Second, we make all kinds of excuses, and leave others take our place in the call of service. This is a challenge to those in the church who hear the invitation and politely refuse it. It’s a challenge to those of us who have forgotten that we need God, that we need a savior. Maybe it’s a challenge to listeners who still won’t acknowledge that need—the self-sufficient, the self-satisfied, those who would never admit that they could be dependent on God. The point of this parable isn’t the detail of any excuse, it’s the danger of using those excuses in the first place—the danger of excusing ourselves from the Lord’s Table, and all that that means, because we have better things—more important things—to do. What could be more important than living as a faithful disciple of Jesus Christ?

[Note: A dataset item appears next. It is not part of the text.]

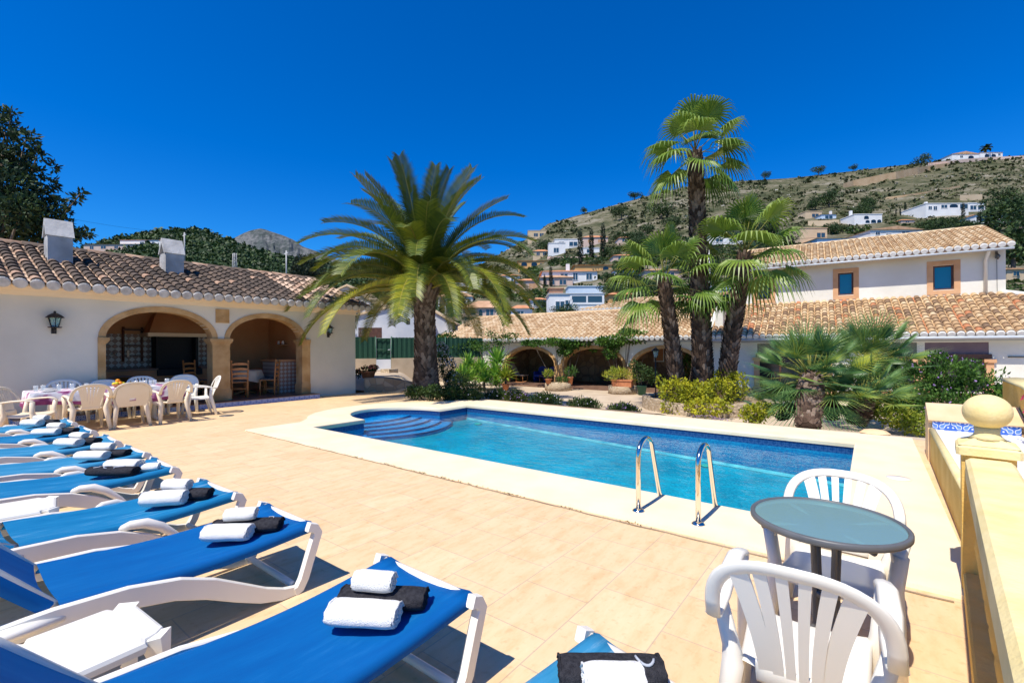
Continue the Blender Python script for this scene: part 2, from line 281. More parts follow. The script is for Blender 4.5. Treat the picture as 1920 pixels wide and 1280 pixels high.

Finally, ‘and still there is room.’ There is no limit to the grace extended by God to the world—he wants everyone there. This is such an important part of the story. Even though the last part of the text talks about the original guests not enjoying the banquet, that’s because it’s their choice—not because the table was full.

The point of this story is that God’s mission to his creation is never finished. As one writer put it, God is determined to have fellowship with his children, even if they turn him down at first.

That leaves us with a couple of very important questions:

Will we make excuses that prevent us from hearing God’s call?

Will we make still more excuses that keep us from sharing what we hear?